== What the task requires ==
Reproduce only the lines from the one containing "What Blender Python" through the one containing "XL, XR, YF, YB = -7.96, 7.6, -4.6, 16.9", exactly as written and with both ends included.

== Records provided ==
◆ ◆ ◆ ◆ ◆
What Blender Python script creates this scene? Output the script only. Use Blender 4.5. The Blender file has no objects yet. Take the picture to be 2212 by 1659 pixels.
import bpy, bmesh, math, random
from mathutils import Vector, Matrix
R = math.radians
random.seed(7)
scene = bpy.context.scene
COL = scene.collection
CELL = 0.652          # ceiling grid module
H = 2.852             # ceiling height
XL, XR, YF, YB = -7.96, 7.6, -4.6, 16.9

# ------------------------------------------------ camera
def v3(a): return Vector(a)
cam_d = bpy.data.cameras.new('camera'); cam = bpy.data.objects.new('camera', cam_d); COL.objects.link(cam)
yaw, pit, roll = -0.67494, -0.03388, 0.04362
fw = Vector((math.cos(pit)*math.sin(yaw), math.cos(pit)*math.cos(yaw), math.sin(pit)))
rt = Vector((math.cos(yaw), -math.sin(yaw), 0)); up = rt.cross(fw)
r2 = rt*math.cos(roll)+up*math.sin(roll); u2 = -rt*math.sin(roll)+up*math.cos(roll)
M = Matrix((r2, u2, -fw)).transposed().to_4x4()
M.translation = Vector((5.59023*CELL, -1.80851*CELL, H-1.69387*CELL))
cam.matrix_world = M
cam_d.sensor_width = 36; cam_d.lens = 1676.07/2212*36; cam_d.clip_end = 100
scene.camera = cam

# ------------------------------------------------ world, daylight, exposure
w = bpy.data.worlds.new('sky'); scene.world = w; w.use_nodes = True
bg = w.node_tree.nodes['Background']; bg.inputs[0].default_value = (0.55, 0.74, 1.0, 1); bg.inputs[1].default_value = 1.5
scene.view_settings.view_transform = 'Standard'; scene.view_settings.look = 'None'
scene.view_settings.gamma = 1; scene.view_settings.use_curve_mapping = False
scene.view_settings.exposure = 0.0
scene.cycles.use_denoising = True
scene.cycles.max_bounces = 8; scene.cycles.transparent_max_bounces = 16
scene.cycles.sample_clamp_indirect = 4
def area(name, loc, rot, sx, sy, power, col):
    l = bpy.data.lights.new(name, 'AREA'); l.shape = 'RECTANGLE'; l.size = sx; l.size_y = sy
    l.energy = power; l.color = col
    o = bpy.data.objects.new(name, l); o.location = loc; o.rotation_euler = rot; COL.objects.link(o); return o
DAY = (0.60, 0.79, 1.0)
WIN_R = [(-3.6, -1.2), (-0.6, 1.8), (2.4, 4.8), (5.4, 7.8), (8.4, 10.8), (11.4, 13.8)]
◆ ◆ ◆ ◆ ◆
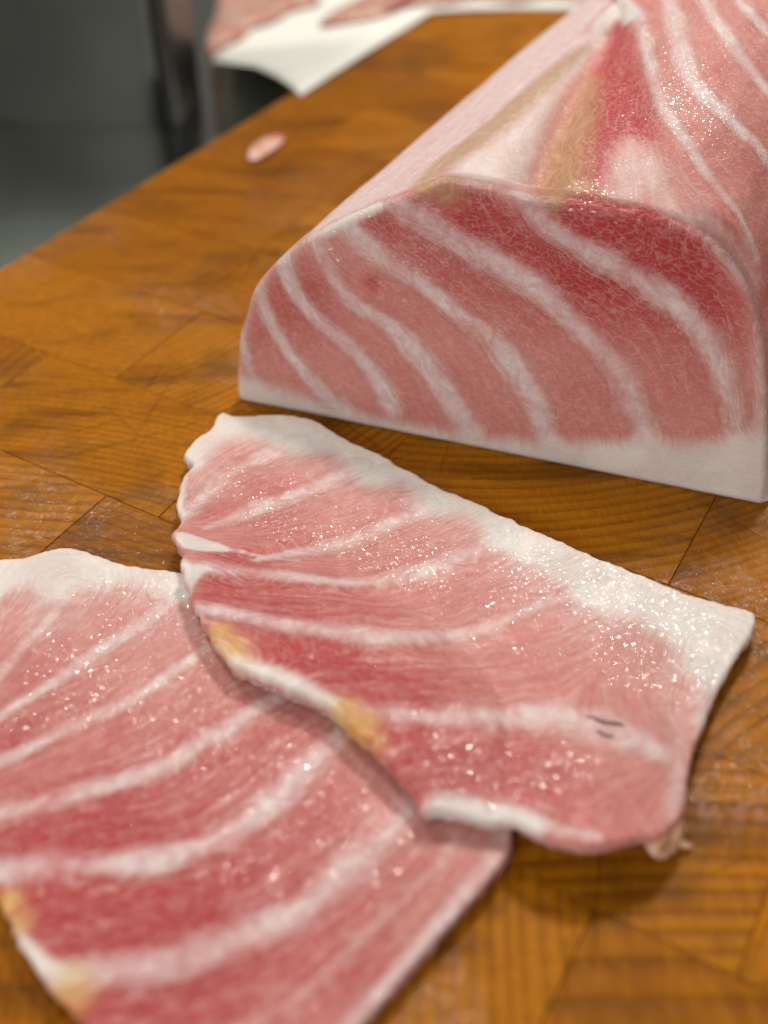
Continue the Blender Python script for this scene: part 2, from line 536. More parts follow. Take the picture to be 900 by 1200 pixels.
◆ ◆ ◆ ◆ ◆
== Full solution ==
What Blender Python script creates this scene? Output the script only. Use Blender 4.5. The Blender file has no objects yet. Take the picture to be 2212 by 1659 pixels.
import bpy, bmesh, math, random
from mathutils import Vector, Matrix
R = math.radians
random.seed(7)
scene = bpy.context.scene
COL = scene.collection
CELL = 0.652          # ceiling grid module
H = 2.852             # ceiling height
XL, XR, YF, YB = -7.96, 7.6, -4.6, 16.9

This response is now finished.